Given information »
______

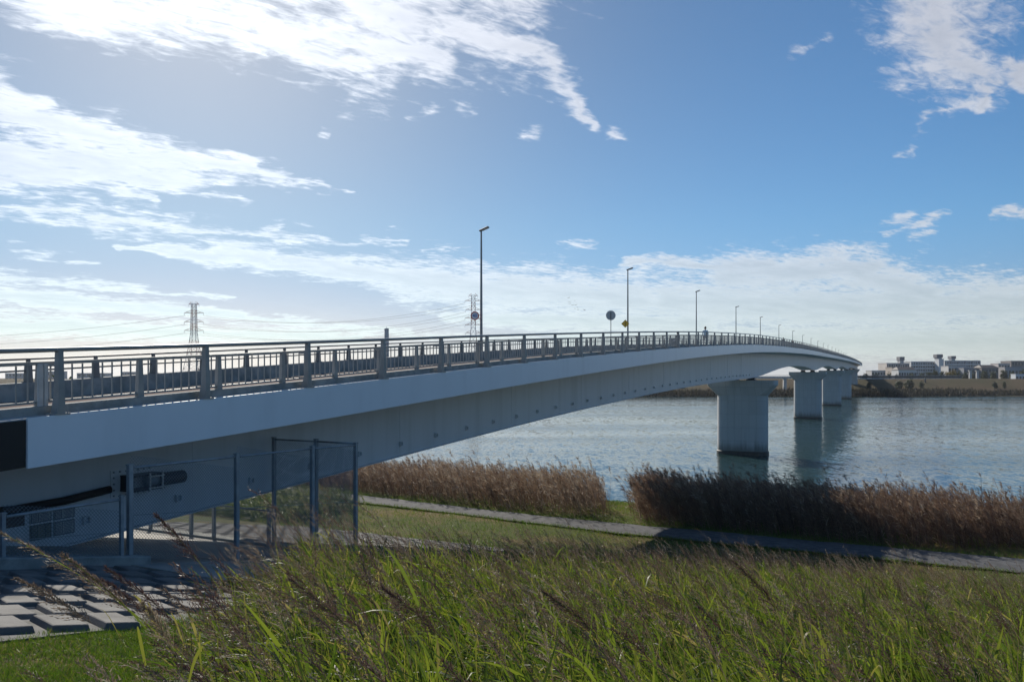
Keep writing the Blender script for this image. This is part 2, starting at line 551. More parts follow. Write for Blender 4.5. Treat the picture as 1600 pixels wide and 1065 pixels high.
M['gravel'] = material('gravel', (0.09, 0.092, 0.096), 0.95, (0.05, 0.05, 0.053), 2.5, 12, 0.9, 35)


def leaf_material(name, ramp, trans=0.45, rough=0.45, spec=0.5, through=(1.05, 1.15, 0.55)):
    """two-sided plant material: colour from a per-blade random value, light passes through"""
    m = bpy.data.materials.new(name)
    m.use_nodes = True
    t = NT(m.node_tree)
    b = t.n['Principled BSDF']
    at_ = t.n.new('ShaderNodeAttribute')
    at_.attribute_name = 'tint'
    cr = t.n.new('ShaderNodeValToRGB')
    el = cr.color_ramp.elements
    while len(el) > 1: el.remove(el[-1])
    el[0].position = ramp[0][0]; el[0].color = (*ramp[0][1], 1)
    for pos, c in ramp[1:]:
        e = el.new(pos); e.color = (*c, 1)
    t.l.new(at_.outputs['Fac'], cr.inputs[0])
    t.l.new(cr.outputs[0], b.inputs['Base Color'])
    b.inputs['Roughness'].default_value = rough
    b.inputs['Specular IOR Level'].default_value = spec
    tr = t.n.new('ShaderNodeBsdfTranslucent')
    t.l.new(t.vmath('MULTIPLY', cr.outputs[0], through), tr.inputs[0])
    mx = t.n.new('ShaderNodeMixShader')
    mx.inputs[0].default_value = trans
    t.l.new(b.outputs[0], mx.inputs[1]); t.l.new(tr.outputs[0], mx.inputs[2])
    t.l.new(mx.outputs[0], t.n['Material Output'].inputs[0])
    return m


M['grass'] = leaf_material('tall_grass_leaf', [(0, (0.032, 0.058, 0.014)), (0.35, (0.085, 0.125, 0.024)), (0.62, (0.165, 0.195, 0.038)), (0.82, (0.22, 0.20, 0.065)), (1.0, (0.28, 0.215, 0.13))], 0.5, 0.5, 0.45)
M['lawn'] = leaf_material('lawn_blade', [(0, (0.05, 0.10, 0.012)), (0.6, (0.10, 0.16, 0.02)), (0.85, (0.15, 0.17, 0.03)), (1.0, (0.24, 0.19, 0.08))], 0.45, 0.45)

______

Copy the listing word for word, excluding its pictures.

Answer to this problem »
Keep writing the Blender script for this image. This is part 2, starting at line 551. More parts follow. Write for Blender 4.5. Treat the picture as 1600 pixels wide and 1065 pixels high.
M['gravel'] = material('gravel', (0.09, 0.092, 0.096), 0.95, (0.05, 0.05, 0.053), 2.5, 12, 0.9, 35)


def leaf_material(name, ramp, trans=0.45, rough=0.45, spec=0.5, through=(1.05, 1.15, 0.55)):
    """two-sided plant material: colour from a per-blade random value, light passes through"""
    m = bpy.data.materials.new(name)
    m.use_nodes = True
    t = NT(m.node_tree)
    b = t.n['Principled BSDF']
    at_ = t.n.new('ShaderNodeAttribute')
    at_.attribute_name = 'tint'
    cr = t.n.new('ShaderNodeValToRGB')
    el = cr.color_ramp.elements
    while len(el) > 1: el.remove(el[-1])
    el[0].position = ramp[0][0]; el[0].color = (*ramp[0][1], 1)
    for pos, c in ramp[1:]:
        e = el.new(pos); e.color = (*c, 1)
    t.l.new(at_.outputs['Fac'], cr.inputs[0])
    t.l.new(cr.outputs[0], b.inputs['Base Color'])
    b.inputs['Roughness'].default_value = rough
    b.inputs['Specular IOR Level'].default_value = spec
    tr = t.n.new('ShaderNodeBsdfTranslucent')
    t.l.new(t.vmath('MULTIPLY', cr.outputs[0], through), tr.inputs[0])
    mx = t.n.new('ShaderNodeMixShader')
    mx.inputs[0].default_value = trans
    t.l.new(b.outputs[0], mx.inputs[1]); t.l.new(tr.outputs[0], mx.inputs[2])
    t.l.new(mx.outputs[0], t.n['Material Output'].inputs[0])
    return m


M['grass'] = leaf_material('tall_grass_leaf', [(0, (0.032, 0.058, 0.014)), (0.35, (0.085, 0.125, 0.024)), (0.62, (0.165, 0.195, 0.038)), (0.82, (0.22, 0.20, 0.065)), (1.0, (0.28, 0.215, 0.13))], 0.5, 0.5, 0.45)
M['lawn'] = leaf_material('lawn_blade', [(0, (0.05, 0.10, 0.012)), (0.6, (0.10, 0.16, 0.02)), (0.85, (0.15, 0.17, 0.03)), (1.0, (0.24, 0.19, 0.08))], 0.45, 0.45)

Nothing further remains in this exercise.